- [WHAT YOU ARE ASKED TO DO]:
Reproduce, exactly and in full, only the lines below from the one containing "Keep writing the" through the one containing "m = MB(); m.arc(a0, a1, R_CAB - .05 - recess, R_CAB".
--- Start of DATA SUPPLIED ---
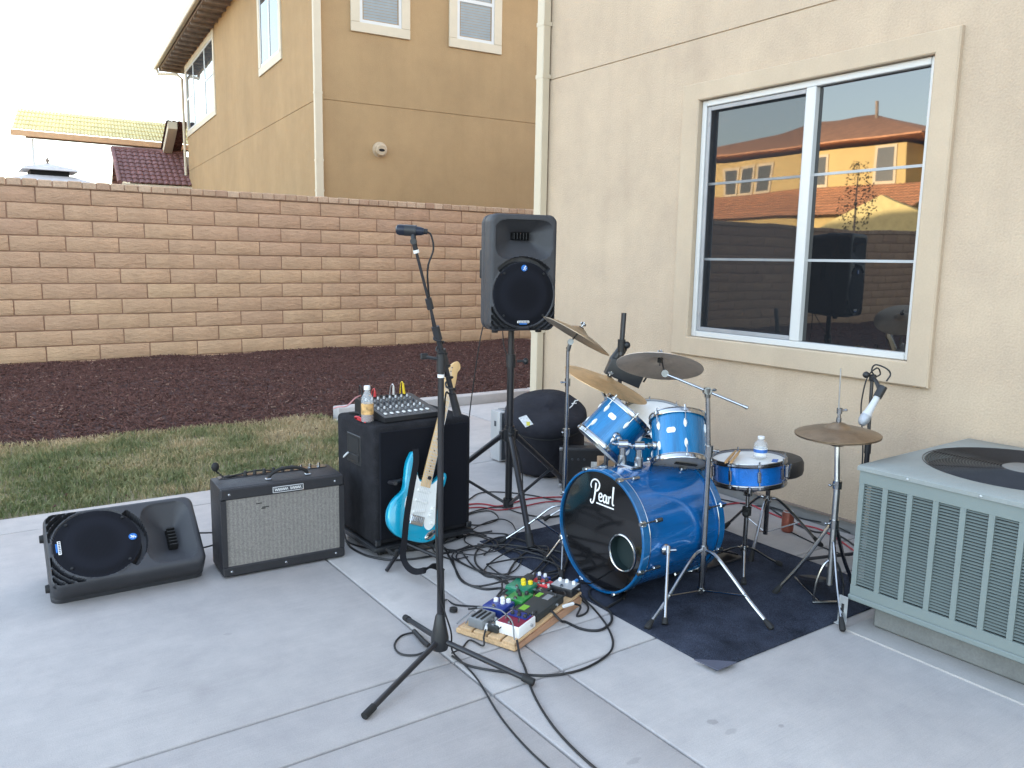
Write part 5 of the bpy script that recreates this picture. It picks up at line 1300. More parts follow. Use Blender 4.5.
# rack toms
def tom_frame(B, T, face):
    B = V(B); T = V(T); z = (T - B).normalized()
    return frame(B, z, V(face) - z * V(face).dot(z))
tocam = V((-0.57, -0.81, 0.15))
TLB, TLT = V((2.5881, 2.9600, 0.5963)), V((2.7333, 2.9021, 0.7614))
Mt = tom_frame(TLB, TLT, tocam)
tL = thing('rack_tom', 'steeply tilted blue rack tom at the left above the bass drum', 'drum', M=Mt)
drum_common(tL, 0.128, (TLT - TLB).length, 'tom_blue', 6, 'chrome', 'white_head', 'clear_head', a_off=0.12)
badge(tL, 0.128, -0.50, 0.145)
TRB = V((2.7111, 2.5251, 0.5750)); TRT = TRB + (V((0, 0, 1)) * math.cos(math.radians(32)) + V((0.56, 0.83, 0)) * math.sin(math.radians(32)) + V((0.82, -0.57, 0)) * 0.03) * 0.24
Mt2 = tom_frame(TRB, TRT, tocam)
tR = thing('rack_tom', 'nearly upright blue rack tom at the right above the bass drum, underside showing', 'drum', M=Mt2)
drum_common(tR, 0.124, (TRT - TRB).length, 'tom_blue', 6, 'chrome', 'white_head', 'clear_head', a_off=0.05)
badge(tR, 0.124, -0.48, 0.135)
b = MB(); b.box((0.02, 0.02, 0.0045), (0.02, 0.11, 0.006), 0.002, M=Matrix.Rotation(0.25, 4, 'Z')); b.build('tape_strip', M['dark_gap'], tR)
# tom holder on the bass drum (two posts, ratchet arms)
th_ = thing('tom_holder', 'chrome double tom holder standing on top of the bass drum', 'drum hardware', (2.52, 2.655, 0.566))
b = MB(); b.box((0, 0, 0.006), (0.075, 0.10, 0.020), 0.006); b.build('base_plate', M['chrome'], th_)
for dx, dy, tgt in ((-0.02, 0.032, TLB + (TLT - TLB) * 0.45), (0.02, -0.035, TRB + (TRT - TRB) * 0.42)):
    ctr = tgt - V((2.52, 2.655, 0.566))
    p0 = V((dx, dy, 0.012)); p1 = V((dx, dy, 0.105))
    b = MB(); b.cyl(p0, p1, 0.0150, n=14); b.cyl(p0, p0 + V((0, 0, 0.040)), 0.020, n=14); b.build('post', M['chrome'], th_)
    b = MB(); b.cyl(p1 + V((-0.018, 0.012, 0.0)), p1 + V((0.018, -0.012, 0.0)), 0.021, n=16); b.cyl(p1 + V((-0.03, 0.02, 0.0)), p1 + V((0.03, -0.02, 0)), 0.007, n=8); b.box(p1 + V((-0.034, 0.022, 0.0)), (0.012, 0.030, 0.012), 0.004); b.build('ratchet', M['chrome'], th_)
    d = (ctr - p1); e_ = p1 + d * max(0.0, (d.length - 0.128) / d.length)
    b = MB(); b.cyl(p1, e_, 0.0095, n=12); b.sphere(e_, 0.022, (1, 1, 1), 12); b.cyl(p1 + (e_ - p1) * 0.6, p1 + (e_ - p1) * 0.85, 0.014, n=12); b.build('arm', M['chrome'], th_)

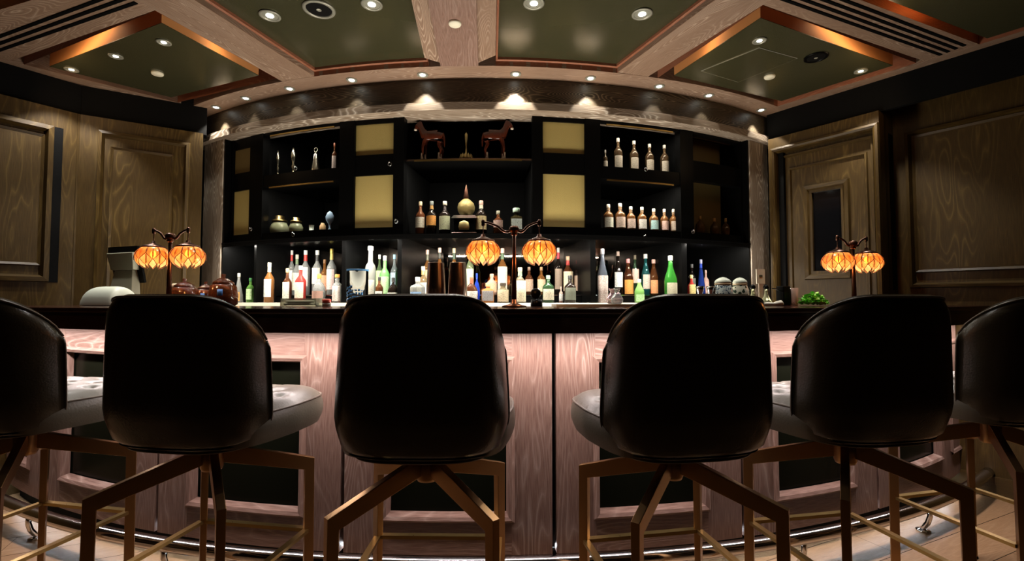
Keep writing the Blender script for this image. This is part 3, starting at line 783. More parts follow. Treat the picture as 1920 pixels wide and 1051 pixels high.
# L2 and R6: two framed glass-fronted tiers with a cross rail
for bi, zr0, zr1 in ((1, 1.93, 2.01), (5, 1.93, 2.01)):
    a0, a1 = bay(bi); m = MB(); m.arc(a0, a1, 3.2, R_CAB, zr0, zr1, 6); bbput(m, 'cross_rail', M['black'])
# frames with amber panels
def amber_bay(i, zs, mat, recess=.012):
    a0, a1 = bay(i)
    for q0, q1 in ((Z_UC + .02, zs[0][0]), (zs[0][1], zs[1][0]), (zs[1][1], 2.36)):
        m = MB(); m.arc(a0, a1, R_CAB - .05, R_CAB, q0, q1, 3); bbput(m, 'door_rail', M['black'])
    for z0, z1 in zs:
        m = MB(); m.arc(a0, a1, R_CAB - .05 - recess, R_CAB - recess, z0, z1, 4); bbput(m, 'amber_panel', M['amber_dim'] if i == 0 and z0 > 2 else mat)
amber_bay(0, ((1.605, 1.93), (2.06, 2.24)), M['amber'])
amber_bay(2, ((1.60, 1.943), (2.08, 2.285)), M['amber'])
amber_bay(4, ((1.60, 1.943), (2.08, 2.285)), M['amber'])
a0, a1 = bay(6)
for q0, q1 in ((Z_UC + .02, 1.605), (1.97, 2.11), (2.30, 2.36)):
    m = MB(); m.arc(a0, a1, R_CAB - .05, R_CAB, q0, q1, 3); bbput(m, 'door_rail', M['black'])
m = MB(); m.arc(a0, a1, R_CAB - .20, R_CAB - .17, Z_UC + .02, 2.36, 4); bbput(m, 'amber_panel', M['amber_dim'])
for q0, q1 in ((1.585, 1.604), (2.095, 2.109)):
    m = MB(); m.arc(a0, a1, 3.3, R_CAB - .01, q0, q1, 3); bbput(m, 'shelf', M['black'])
# shelf floors for open bays
for bi in (1, 5):
    a0, a1 = bay(bi); m = MB(); m.arc(a0, a1, 3.2, R_CAB - .02, 1.585, 1.60, 6); bbput(m, 'shelf', M['black'])
    m = MB(); m.arc(a0, a1, R_CAB - .02, R_CAB, Z_UC + .02, 1.60, 6); bbput(m, 'shelf_lip', M['black'])
    m = MB(); m.arc(a0, a1, R_CAB - .03, R_CAB, 2.30, 2.36, 6); bbput(m, 'top_rail', M['black'])
# interior partitions
for pa, pb in PA[1:-1]:
    m = MB(); pm = (pa + pb) / 2; m.arc(pm - .004, pm + .004, 3.2, R_CAB - .05, Z_UC + .02, 2.34, 1); bbput(m, 'partition', M['blackmat'])
# ring pulls
for px, py in ((471, 430), (550, 440), (743, 415), (731, 308), (1209, 445), (1299, 435), (555, 316), (1211, 318)):
    ph, z = onarc(px, py, R_CAB + .012); x, y = pol(ph, R_CAB + .012)
    m = MB(); m.lathe([(.005, 0), (.005, .012), (.003, .014)], (0, 0, 0), 10, mat=Matrix.Translation((x, y, z + .012)) @ Matrix.Rotation(ph, 4, 'Z') @ Matrix.Rotation(radians(90), 4, 'X'))
    pts = [(x + .011 * cos(t) * cos(ph), y + .011 * cos(t) * sin(ph) - .004, z - .0 + .011 * sin(t)) for t in [2 * pi * k / 16 for k in range(17)]]
    m.tube(pts, .0022, 6); bbput(m, 'ring_pull', M['steel'])
# light bars: visible brass bars hung inside the glass bays + strip lights
def lightbar(i, z, r, e, col=(1, .93, .8), frac=(.08, .92), lab='', vis=True, tiltin=12, es='led'):
    a0, a1 = i if isinstance(i, tuple) else bay(i)
    b0, b1 = a0 + (a1 - a0) * frac[0], a0 + (a1 - a0) * frac[1]; am = (b0 + b1) / 2
    x, y = pol(am, r)
    if vis:
        m = MB(); m.arc(b0, b1, r - .005, r + .005, z + .002, z + .012, 6); ox = Vector((x, y, z)); m.v = [(p[0] - ox.x, p[1] - ox.y, p[2] - ox.z) for p in m.v]
        tag(m.build('light_bar', M['brass'], None, (x, y, z)), lab, 'light bar')
    l = area('light_bar_light', (x, y, z), (x, y, 0), (b1 - b0) * r, .008, e, col)
    l.matrix_world = Matrix.Translation((x, y, z - .001)) @ Matrix.Rotation(am, 4, 'Z') @ Matrix.Rotation(radians(tiltin), 4, 'X')
lightbar(1, 1.915, 3.79, 3.0, lab='slim brass light bar above the glass jars in the left bay')
lightbar(1, 2.285, 3.79, 1.6, lab='slim brass light bar above the candlesticks in the upper left bay')
lightbar(5, 1.915, 3.79, 5.0, lab='slim brass light bar above the seven whisky bottles at right')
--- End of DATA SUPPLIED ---
- [WORKED SOLUTION]:
Keep writing the Blender script for this image. This is part 3, starting at line 783. More parts follow. Treat the picture as 1920 pixels wide and 1051 pixels high.
# L2 and R6: two framed glass-fronted tiers with a cross rail
for bi, zr0, zr1 in ((1, 1.93, 2.01), (5, 1.93, 2.01)):
    a0, a1 = bay(bi); m = MB(); m.arc(a0, a1, 3.2, R_CAB, zr0, zr1, 6); bbput(m, 'cross_rail', M['black'])
# frames with amber panels
def amber_bay(i, zs, mat, recess=.012):
    a0, a1 = bay(i)
    for q0, q1 in ((Z_UC + .02, zs[0][0]), (zs[0][1], zs[1][0]), (zs[1][1], 2.36)):
        m = MB(); m.arc(a0, a1, R_CAB - .05, R_CAB, q0, q1, 3); bbput(m, 'door_rail', M['black'])
    for z0, z1 in zs:
        m = MB(); m.arc(a0, a1, R_CAB - .05 - recess, R_CAB - recess, z0, z1, 4); bbput(m, 'amber_panel', M['amber_dim'] if i == 0 and z0 > 2 else mat)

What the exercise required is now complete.